Anshuman Magazine, chairman and managing director, CBRE South Asia, says: “This is a welcome move. Once in place it will provide an additional exit route for investors and enable retail money to be channelled into India’s real estate sector through a regulated network. The introduction of REITs in the long term would propel the sector, spurring capital inflows and bringing institutional credibility.

“Rumours are that it could be [introduced] as early as next month and if it does not happen then, I think we are talking some time later next year,” he adds.

If the legislation is not enacted in the next two months then it is likely to be pushed back until the fourth quarter of 2014, because “elections are coming [in March to April] and everything kind of stops in terms of policy making”, according to Magazine.

Anuj Puri, country head of Jones Lang LaSalle India, says: “The good news is that the regulator has expressed its willingness to kick-start REITs in India. SEBI’s cautious approach during this initial period is acceptable and appreciable. One concern regards the strengthening of our legal framework surrounding real estate in India, which is a prerequisite for REITs to thrive.”

If legislation does come through, it could trigger a rerating of income-yielding properties, with values jumping about 30%, assuming REITs become active in about 18 months, according to Jones Lang LaSalle.

Much of the focus in India has been on the effect REITs will have on domestic developers; however, foreign investors are also set to benefit from using REITs as an exit strategy for large investments.

Blackstone likely to exit via REITs

Blackstone, which has bought billions of dollars of assets in India, is expected to use Indian REITs to exit investments if the legislation is passed in a usable form. Initial public offerings have been the cornerstone of Blackstone’s recent exit strategies.
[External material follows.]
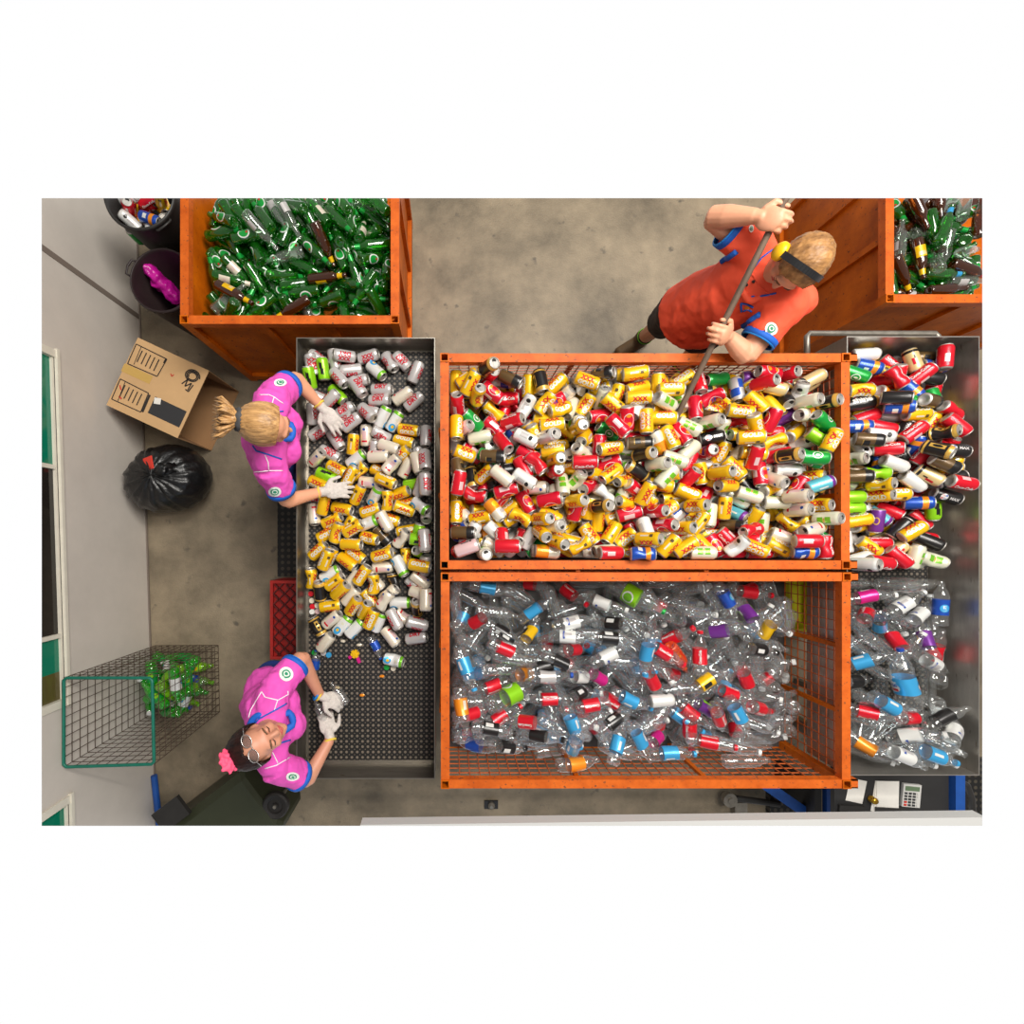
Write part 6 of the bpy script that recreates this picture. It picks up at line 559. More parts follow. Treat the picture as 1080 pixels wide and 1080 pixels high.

Hotels group Hilton, which Blackstone bought in 2007, is set to raise $2.4bn in a forthcoming IPO, valuing Blackstone’s stake at $14.6bn, although the investor plans to be a long-term shareholder.

The group’s Brixmoor US strip mall arm raised $825m in an IPO in October. Singaporean investor Ascendas, which

plans to invest S$600m ($478.8m) in India alongside GIC Real Estate, already manages a Singapore REIT – Ascendas India Trust – which owns five business parks in India.

The new venture with GIC will target investments including “business space developments that may have other complementary uses, and stabilised completed business space assets,” Ascendas said in a press release. Target cities include Bangalore, Chennai, Delhi National Capital Region, Hyderabad, Mumbai and Pune.

Such assets would fit well in a REIT portfolio and GIC has previously participated in IPOs of its real estate investments, such as the flotation of Global Logistic Properties in 2010.